= WHAT YOU HAVE TO DO =
Copy each line exactly. Leave nothing out.

[start]

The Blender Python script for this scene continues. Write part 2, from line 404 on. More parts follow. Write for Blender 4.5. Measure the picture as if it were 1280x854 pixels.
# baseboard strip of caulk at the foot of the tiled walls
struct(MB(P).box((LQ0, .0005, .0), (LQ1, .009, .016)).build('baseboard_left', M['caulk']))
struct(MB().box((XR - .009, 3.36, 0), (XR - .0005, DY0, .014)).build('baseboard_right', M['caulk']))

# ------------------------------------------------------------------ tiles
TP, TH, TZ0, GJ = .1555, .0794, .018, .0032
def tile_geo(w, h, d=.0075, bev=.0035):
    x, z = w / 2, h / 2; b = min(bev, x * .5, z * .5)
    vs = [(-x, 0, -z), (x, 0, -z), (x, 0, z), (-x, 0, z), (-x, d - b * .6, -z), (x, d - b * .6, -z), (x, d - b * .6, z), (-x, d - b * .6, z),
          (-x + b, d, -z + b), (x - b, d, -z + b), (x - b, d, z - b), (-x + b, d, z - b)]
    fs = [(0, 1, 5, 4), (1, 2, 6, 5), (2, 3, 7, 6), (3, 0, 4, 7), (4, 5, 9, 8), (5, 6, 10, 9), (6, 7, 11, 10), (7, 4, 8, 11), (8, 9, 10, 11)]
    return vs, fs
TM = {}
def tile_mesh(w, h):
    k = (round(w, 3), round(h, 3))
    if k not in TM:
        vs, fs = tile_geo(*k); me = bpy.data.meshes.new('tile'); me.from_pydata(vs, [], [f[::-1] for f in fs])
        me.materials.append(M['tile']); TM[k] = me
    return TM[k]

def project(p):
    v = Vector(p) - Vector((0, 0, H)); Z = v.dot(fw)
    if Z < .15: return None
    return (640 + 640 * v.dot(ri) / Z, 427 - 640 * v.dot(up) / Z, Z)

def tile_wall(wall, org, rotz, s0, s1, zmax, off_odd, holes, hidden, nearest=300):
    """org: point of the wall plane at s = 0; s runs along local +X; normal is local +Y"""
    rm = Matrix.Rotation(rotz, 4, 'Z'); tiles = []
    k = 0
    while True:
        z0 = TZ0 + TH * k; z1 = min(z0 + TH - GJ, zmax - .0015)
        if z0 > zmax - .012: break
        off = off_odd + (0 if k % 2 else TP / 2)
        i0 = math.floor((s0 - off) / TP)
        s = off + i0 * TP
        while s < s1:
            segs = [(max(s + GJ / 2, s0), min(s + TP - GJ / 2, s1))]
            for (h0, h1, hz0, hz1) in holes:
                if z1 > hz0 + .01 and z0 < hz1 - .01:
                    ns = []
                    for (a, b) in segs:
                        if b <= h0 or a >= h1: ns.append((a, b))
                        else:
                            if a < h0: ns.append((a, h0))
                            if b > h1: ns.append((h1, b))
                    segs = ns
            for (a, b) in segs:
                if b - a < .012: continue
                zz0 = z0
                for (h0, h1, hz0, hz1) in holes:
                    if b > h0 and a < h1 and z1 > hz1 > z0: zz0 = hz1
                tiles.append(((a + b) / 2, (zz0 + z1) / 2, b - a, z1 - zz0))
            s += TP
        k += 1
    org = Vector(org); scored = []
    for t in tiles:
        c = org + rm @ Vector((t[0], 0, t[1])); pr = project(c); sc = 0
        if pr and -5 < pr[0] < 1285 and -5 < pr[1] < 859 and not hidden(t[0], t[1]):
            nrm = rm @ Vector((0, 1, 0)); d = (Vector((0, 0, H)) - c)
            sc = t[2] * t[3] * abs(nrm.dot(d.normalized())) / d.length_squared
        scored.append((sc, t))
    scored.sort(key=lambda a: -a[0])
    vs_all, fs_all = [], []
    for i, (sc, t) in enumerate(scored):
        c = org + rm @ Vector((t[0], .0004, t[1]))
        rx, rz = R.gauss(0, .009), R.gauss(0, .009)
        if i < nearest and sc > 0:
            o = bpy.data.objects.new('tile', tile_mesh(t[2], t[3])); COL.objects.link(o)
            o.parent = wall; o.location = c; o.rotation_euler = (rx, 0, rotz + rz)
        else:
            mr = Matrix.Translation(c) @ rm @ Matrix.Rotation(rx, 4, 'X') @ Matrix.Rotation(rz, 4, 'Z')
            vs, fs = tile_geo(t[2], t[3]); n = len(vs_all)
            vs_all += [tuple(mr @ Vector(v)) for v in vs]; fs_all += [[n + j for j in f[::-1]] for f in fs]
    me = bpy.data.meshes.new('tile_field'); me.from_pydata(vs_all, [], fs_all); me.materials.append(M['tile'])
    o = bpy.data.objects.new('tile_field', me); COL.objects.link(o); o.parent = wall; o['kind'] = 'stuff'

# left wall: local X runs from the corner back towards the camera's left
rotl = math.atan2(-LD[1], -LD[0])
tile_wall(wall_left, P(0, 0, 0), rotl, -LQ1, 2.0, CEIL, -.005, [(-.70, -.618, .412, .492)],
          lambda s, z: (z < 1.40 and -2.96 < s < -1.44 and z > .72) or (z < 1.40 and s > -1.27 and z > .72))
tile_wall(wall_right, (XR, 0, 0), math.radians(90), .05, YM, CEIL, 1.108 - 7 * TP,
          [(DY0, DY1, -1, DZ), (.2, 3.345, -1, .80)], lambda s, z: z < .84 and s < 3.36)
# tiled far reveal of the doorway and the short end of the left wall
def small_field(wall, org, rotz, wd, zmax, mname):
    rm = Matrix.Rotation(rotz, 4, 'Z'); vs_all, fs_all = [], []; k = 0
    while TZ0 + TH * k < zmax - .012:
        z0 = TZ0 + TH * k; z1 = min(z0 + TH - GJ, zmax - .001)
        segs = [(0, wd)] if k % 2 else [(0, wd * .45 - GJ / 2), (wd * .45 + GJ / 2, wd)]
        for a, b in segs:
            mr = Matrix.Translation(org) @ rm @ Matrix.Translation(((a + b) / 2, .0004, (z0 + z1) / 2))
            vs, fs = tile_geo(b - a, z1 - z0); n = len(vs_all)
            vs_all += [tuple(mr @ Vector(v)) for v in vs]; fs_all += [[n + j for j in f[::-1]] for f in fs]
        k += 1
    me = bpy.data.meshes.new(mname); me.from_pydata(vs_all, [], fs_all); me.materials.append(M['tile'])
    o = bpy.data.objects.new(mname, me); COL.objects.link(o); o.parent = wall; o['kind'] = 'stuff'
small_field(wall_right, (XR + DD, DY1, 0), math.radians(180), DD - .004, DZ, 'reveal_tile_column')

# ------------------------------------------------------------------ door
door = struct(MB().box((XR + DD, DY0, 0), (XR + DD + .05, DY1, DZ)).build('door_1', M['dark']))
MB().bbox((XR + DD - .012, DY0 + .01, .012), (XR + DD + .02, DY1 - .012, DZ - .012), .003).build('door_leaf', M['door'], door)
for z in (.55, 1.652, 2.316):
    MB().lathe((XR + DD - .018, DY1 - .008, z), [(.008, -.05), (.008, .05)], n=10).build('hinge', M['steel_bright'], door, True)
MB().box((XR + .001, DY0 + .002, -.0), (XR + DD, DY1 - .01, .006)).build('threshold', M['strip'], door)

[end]

= FINAL ANSWER =
The Blender Python script for this scene continues. Write part 2, from line 404 on. More parts follow. Write for Blender 4.5. Measure the picture as if it were 1280x854 pixels.
# baseboard strip of caulk at the foot of the tiled walls
struct(MB(P).box((LQ0, .0005, .0), (LQ1, .009, .016)).build('baseboard_left', M['caulk']))
struct(MB().box((XR - .009, 3.36, 0), (XR - .0005, DY0, .014)).build('baseboard_right', M['caulk']))

# ------------------------------------------------------------------ tiles
TP, TH, TZ0, GJ = .1555, .0794, .018, .0032
def tile_geo(w, h, d=.0075, bev=.0035):
    x, z = w / 2, h / 2; b = min(bev, x * .5, z * .5)
    vs = [(-x, 0, -z), (x, 0, -z), (x, 0, z), (-x, 0, z), (-x, d - b * .6, -z), (x, d - b * .6, -z), (x, d - b * .6, z), (-x, d - b * .6, z),
          (-x + b, d, -z + b), (x - b, d, -z + b), (x - b, d, z - b), (-x + b, d, z - b)]
    fs = [(0, 1, 5, 4), (1, 2, 6, 5), (2, 3, 7, 6), (3, 0, 4, 7), (4, 5, 9, 8), (5, 6, 10, 9), (6, 7, 11, 10), (7, 4, 8, 11), (8, 9, 10, 11)]
    return vs, fs
TM = {}
def tile_mesh(w, h):
    k = (round(w, 3), round(h, 3))
    if k not in TM:
        vs, fs = tile_geo(*k); me = bpy.data.meshes.new('tile'); me.from_pydata(vs, [], [f[::-1] for f in fs])
        me.materials.append(M['tile']); TM[k] = me
    return TM[k]

def project(p):
    v = Vector(p) - Vector((0, 0, H)); Z = v.dot(fw)
    if Z < .15: return None
    return (640 + 640 * v.dot(ri) / Z, 427 - 640 * v.dot(up) / Z, Z)

def tile_wall(wall, org, rotz, s0, s1, zmax, off_odd, holes, hidden, nearest=300):
    """org: point of the wall plane at s = 0; s runs along local +X; normal is local +Y"""
    rm = Matrix.Rotation(rotz, 4, 'Z'); tiles = []
    k = 0
    while True:
        z0 = TZ0 + TH * k; z1 = min(z0 + TH - GJ, zmax - .0015)
        if z0 > zmax - .012: break
        off = off_odd + (0 if k % 2 else TP / 2)
        i0 = math.floor((s0 - off) / TP)
        s = off + i0 * TP
        while s < s1:
            segs = [(max(s + GJ / 2, s0), min(s + TP - GJ / 2, s1))]
            for (h0, h1, hz0, hz1) in holes:
                if z1 > hz0 + .01 and z0 < hz1 - .01:
                    ns = []
                    for (a, b) in segs:
                        if b <= h0 or a >= h1: ns.append((a, b))
                        else:
                            if a < h0: ns.append((a, h0))
                            if b > h1: ns.append((h1, b))
                    segs = ns
            for (a, b) in segs:
                if b - a < .012: continue
                zz0 = z0
                for (h0, h1, hz0, hz1) in holes:
                    if b > h0 and a < h1 and z1 > hz1 > z0: zz0 = hz1
                tiles.append(((a + b) / 2, (zz0 + z1) / 2, b - a, z1 - zz0))
            s += TP
        k += 1
    org = Vector(org); scored = []
    for t in tiles:
        c = org + rm @ Vector((t[0], 0, t[1])); pr = project(c); sc = 0
        if pr and -5 < pr[0] < 1285 and -5 < pr[1] < 859 and not hidden(t[0], t[1]):
            nrm = rm @ Vector((0, 1, 0)); d = (Vector((0, 0, H)) - c)
            sc = t[2] * t[3] * abs(nrm.dot(d.normalized())) / d.length_squared
        scored.append((sc, t))
    scored.sort(key=lambda a: -a[0])
    vs_all, fs_all = [], []
    for i, (sc, t) in enumerate(scored):
        c = org + rm @ Vector((t[0], .0004, t[1]))
        rx, rz = R.gauss(0, .009), R.gauss(0, .009)
        if i < nearest and sc > 0:
            o = bpy.data.objects.new('tile', tile_mesh(t[2], t[3])); COL.objects.link(o)
            o.parent = wall; o.location = c; o.rotation_euler = (rx, 0, rotz + rz)
        else:
            mr = Matrix.Translation(c) @ rm @ Matrix.Rotation(rx, 4, 'X') @ Matrix.Rotation(rz, 4, 'Z')
            vs, fs = tile_geo(t[2], t[3]); n = len(vs_all)
            vs_all += [tuple(mr @ Vector(v)) for v in vs]; fs_all += [[n + j for j in f[::-1]] for f in fs]
    me = bpy.data.meshes.new('tile_field'); me.from_pydata(vs_all, [], fs_all); me.materials.append(M['tile'])
    o = bpy.data.objects.new('tile_field', me); COL.objects.link(o); o.parent = wall; o['kind'] = 'stuff'

# left wall: local X runs from the corner back towards the camera's left
rotl = math.atan2(-LD[1], -LD[0])
tile_wall(wall_left, P(0, 0, 0), rotl, -LQ1, 2.0, CEIL, -.005, [(-.70, -.618, .412, .492)],
          lambda s, z: (z < 1.40 and -2.96 < s < -1.44 and z > .72) or (z < 1.40 and s > -1.27 and z > .72))
tile_wall(wall_right, (XR, 0, 0), math.radians(90), .05, YM, CEIL, 1.108 - 7 * TP,
          [(DY0, DY1, -1, DZ), (.2, 3.345, -1, .80)], lambda s, z: z < .84 and s < 3.36)
# tiled far reveal of the doorway and the short end of the left wall
def small_field(wall, org, rotz, wd, zmax, mname):
    rm = Matrix.Rotation(rotz, 4, 'Z'); vs_all, fs_all = [], []; k = 0
    while TZ0 + TH * k < zmax - .012:
        z0 = TZ0 + TH * k; z1 = min(z0 + TH - GJ, zmax - .001)
        segs = [(0, wd)] if k % 2 else [(0, wd * .45 - GJ / 2), (wd * .45 + GJ / 2, wd)]
        for a, b in segs:
            mr = Matrix.Translation(org) @ rm @ Matrix.Translation(((a + b) / 2, .0004, (z0 + z1) / 2))
            vs, fs = tile_geo(b - a, z1 - z0); n = len(vs_all)
            vs_all += [tuple(mr @ Vector(v)) for v in vs]; fs_all += [[n + j for j in f[::-1]] for f in fs]
        k += 1
    me = bpy.data.meshes.new(mname); me.from_pydata(vs_all, [], fs_all); me.materials.append(M['tile'])
    o = bpy.data.objects.new(mname, me); COL.objects.link(o); o.parent = wall; o['kind'] = 'stuff'
small_field(wall_right, (XR + DD, DY1, 0), math.radians(180), DD - .004, DZ, 'reveal_tile_column')

# ------------------------------------------------------------------ door
door = struct(MB().box((XR + DD, DY0, 0), (XR + DD + .05, DY1, DZ)).build('door_1', M['dark']))
MB().bbox((XR + DD - .012, DY0 + .01, .012), (XR + DD + .02, DY1 - .012, DZ - .012), .003).build('door_leaf', M['door'], door)
for z in (.55, 1.652, 2.316):
    MB().lathe((XR + DD - .018, DY1 - .008, z), [(.008, -.05), (.008, .05)], n=10).build('hinge', M['steel_bright'], door, True)
MB().box((XR + .001, DY0 + .002, -.0), (XR + DD, DY1 - .01, .006)).build('threshold', M['strip'], door)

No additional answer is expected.